Durante mucho tiempo hubo una desafortunada coincidencia entre el gobierno nacional y el regional en torno a la incapacidad o la falta de voluntad para frenar la arremetida del hampa que azota a los neoespartanos.
La circunstancia de apoyar el proceso revolucionario no me obliga de ninguna manera a mentir o hacerme el loco sobre esta delicada y urticante realidad.
Desde la Independencia hasta hace poco Nueva Esparta fue el estado menos inseguro o violento de Venezuela. El carácter de los margariteños y cochenses era afable, risueño e ingenuo.
A principios del siglo pasado dejó de llover por completo y transcurrían hasta 4 y 5 años sin una llovizna. La pobreza cundió en Margarita y Coche. Muchos emigraron para sobrevivir. Los que permanecieron se hicieron muy unidos, solidarios en las buenas y en las malas.
Los visitantes se asombraban ante la honestidad de los insulares, donde podían dejar una cartera repleta de dinero en la seguridad de encontrarla intacta.
A partir de 1960 se materializan cambios importantes. El acueducto submarino aportó agua de tierra firme que hizo reverdecer la tierra insular; en pocos años las lluvias regresaron y terminó la perniciosa sequía.
El cable submarino complementó la generación de electricidad y el Puerto Libre aportó una oleada de aparente prosperidad comercial, creando empleos y estimulando el turismo. Finalmente los ferrys permitieron la llegada de visitantes con vehículos a una isla dotada de una excelente red vial.
Durante varios años la cosa funcionó bastante bien. En 1981, cuando llegué a la gobernación, habían unos 250.000 habitantes y la Policía Neoespartana disponía de 600 efectivos. Además teníamos la PTJ, la Disip y el Destacamento 76 de la Guardia Nacional.
Los atracos a bancos eran inusuales, no había secuestros ni robos de vehículos. Se desconocía el sicariato y el tráfico de drogas era un problema menor que afectaba a una pequeña parte de la población.
Se practicaba un patrullaje permanente y había alcabalas policiales en ciertos días y fechas de gran movimiento. Se ejercía vigilancia en el aeropuerto y los terminales marítimos para evitar la entrada de malandros de tierra firme.
Hoy el Saime ha desplegado una labor extraordinaria en ese sentido, con efectos que serán permanentes. El Cicpc hace lo suyo, pero a veces parece que estimularan el delito en vez de restringirlo.
El cuello de botella está en los tribunales y en las actividades del Ministerio Público, donde no se dan abasto para procesar los expedientes.
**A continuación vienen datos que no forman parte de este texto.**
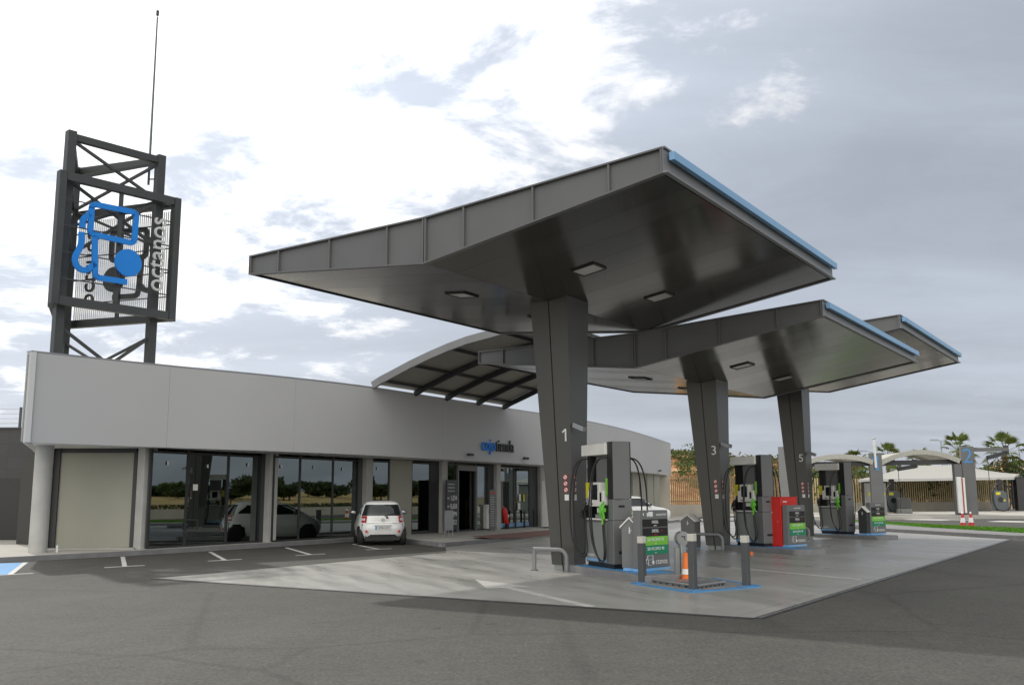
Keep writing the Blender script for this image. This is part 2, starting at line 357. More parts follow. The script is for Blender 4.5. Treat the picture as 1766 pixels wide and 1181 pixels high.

La situación del Internado Judicial de San Antonio es otra desgracia que empeora la situación delictual.
Desde luego Morel Rodríguez no se ha ocupado de la delincuencia, como no sea sino para dar el mal ejemplo. En Caracas tampoco han tomado nota de que con un mínimo esfuerzo la criminalidad sería erradicada de estas islas.
La situación pudiera cambiar radicalmente si un gobernador competente le echa pichón.
Con Morel Rodríguez la cosa seguirá de mal en peor. En cambio Carlos Mata Figueroa podría acabar con los excesos delictivos y garantizarnos la seguridad que todos anhelamos.